According to an alternative embodiment of the process of the invention, it may be preferable to retain the cover sheet until the heating is completed. This alternative sequence of steps is schematically depicted in Figures 7-10. According to this alternative embodiment of the process, the sandwich, still with the cover sheet or sheets 3, is passed through the ir oven and the cover sheet 3 is peeled off immediately after exiting of the heating chamber. Upon the peeling off of the cover sheet 3, the flowable photosensitive resin 4, no longer sustained by the cover sheet 3, flows plastically under the effect of the atmospheric pressure, thus conforming itself to the irregular surface of the printed circuit board, as depicted in Fig. 10. The layer of photoimageable resin thus laminated on the face of the printed circuit board, may then be exposed to UV through a master mask to cause the polymerization of the exposed resin (positive resist) or of the nonexposed resin (negative resist). In case a dry-film with a relatively thick resist layer (planarizing type) is used, it is possible to retain the transparent cover sheet 3 until exposition of the resist is completed.
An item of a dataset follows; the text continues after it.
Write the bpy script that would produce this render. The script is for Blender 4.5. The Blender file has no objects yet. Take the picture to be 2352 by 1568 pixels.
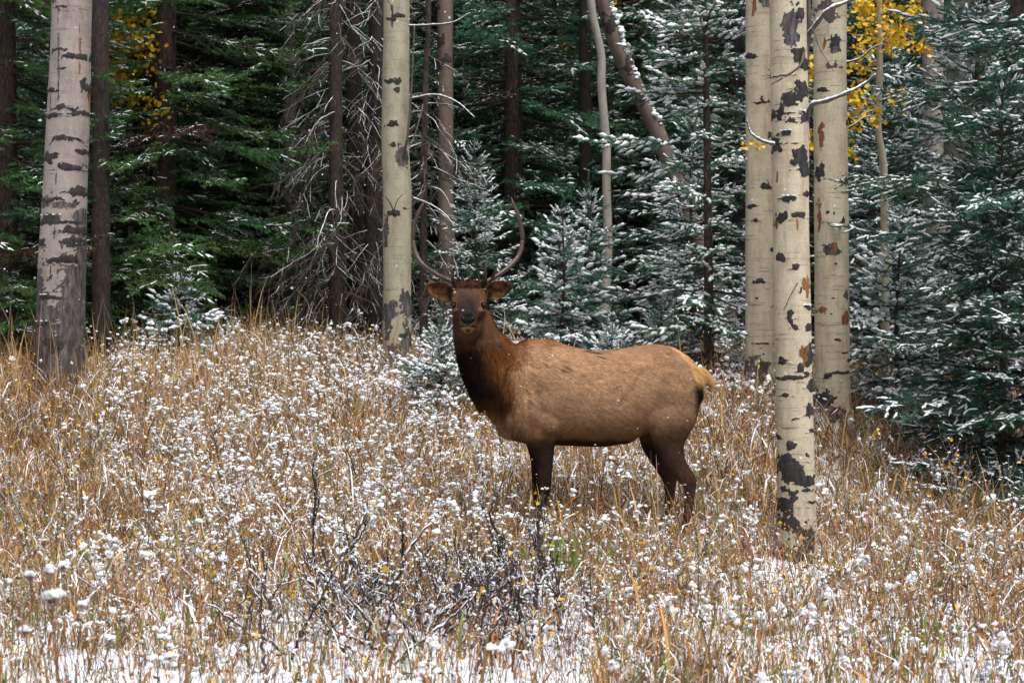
import bpy, math, random
import numpy as np
from mathutils import Vector, noise as mnoise

# ------------------------------------------------------------------ camera, sky, sun, exposure
SC = bpy.context.scene
COL = SC.collection
F = 4312.0                      # focal length in photo units (photo = 2352 x 1568 units)
CAMZ = 1.6
PITCH = math.atan(40 / F)
cam_d = bpy.data.cameras.new('camera')
cam_d.sensor_width = 36.0
cam_d.lens = 36.0 * F / 2352
cam_d.clip_end = 500
cam = bpy.data.objects.new('camera', cam_d)
cam.location = (0, 0, CAMZ)
cam.rotation_euler = (math.pi / 2 - PITCH, 0, 0)
cam_d.dof.use_dof = True
cam_d.dof.focus_distance = 14.0
cam_d.dof.aperture_fstop = 5.6
COL.objects.link(cam)
SC.camera = cam

SUN_EL, SUN_AZ = math.radians(67), math.radians(150)
w = bpy.data.worlds.new('World'); SC.world = w; w.use_nodes = True
nt = w.node_tree
bg = nt.nodes['Background']
sky = nt.nodes.new('ShaderNodeTexSky'); sky.sky_type = 'NISHITA'; sky.sun_disc = False
sky.sun_elevation = SUN_EL; sky.sun_rotation = SUN_AZ
sky.air_density = 1.0; sky.dust_density = 5.0; sky.ozone_density = 1.0
hs = nt.nodes.new('ShaderNodeHueSaturation'); hs.inputs['Saturation'].default_value = 0.42
nt.links.new(sky.outputs[0], hs.inputs['Color'])
nt.links.new(hs.outputs[0], bg.inputs['Color'])
bg.inputs['Strength'].default_value = 0.105
sd = bpy.data.lights.new('sun', 'SUN'); sd.energy = 2.7; sd.angle = math.radians(28); sd.color = (1, 0.97, 0.93)
so = bpy.data.objects.new('sun', sd); COL.objects.link(so)
sv = Vector((math.sin(SUN_AZ) * math.cos(SUN_EL), -abs(math.cos(SUN_AZ)) * math.cos(SUN_EL), math.sin(SUN_EL)))
so.rotation_euler = sv.to_track_quat('Z', 'Y').to_euler()
SC.view_settings.view_transform = 'Standard'
SC.view_settings.look = 'None'
SC.view_settings.exposure = 0.58
SC.view_settings.gamma = 1.0

def P(px, py, d):
    """photo units -> world point on the plane y=d"""
    rx = (px - 1176) / F; up = (784 - py) / F
    c, s = math.cos(PITCH), math.sin(PITCH)
    y = c + up * s; z = up * c - s
    t = d / y
    return np.array([rx * t, d, CAMZ + z * t])

# ------------------------------------------------------------------ helpers
R = np.random.default_rng(7)
random.seed(7)

def norm(v):
    v = np.asarray(v, float)
    return v / np.maximum(np.linalg.norm(v, axis=-1, keepdims=True), 1e-9)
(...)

Of course, the cover sheet will eventually need to be peeled off before developing the exposed film in order to remove the resin from the areas defined by the exposition through the master mask. A final drying treatment at a temperature of 140 °C for about an hour, followed by a treatment with UV , may be finally performed for completing the hardening of the solder mask thus formed and defined. It has been found that the UV treatment should be performed after a prolonged thermal treatment for favoring a complete drying of the resin before its external surface is hardened by exposition to UV.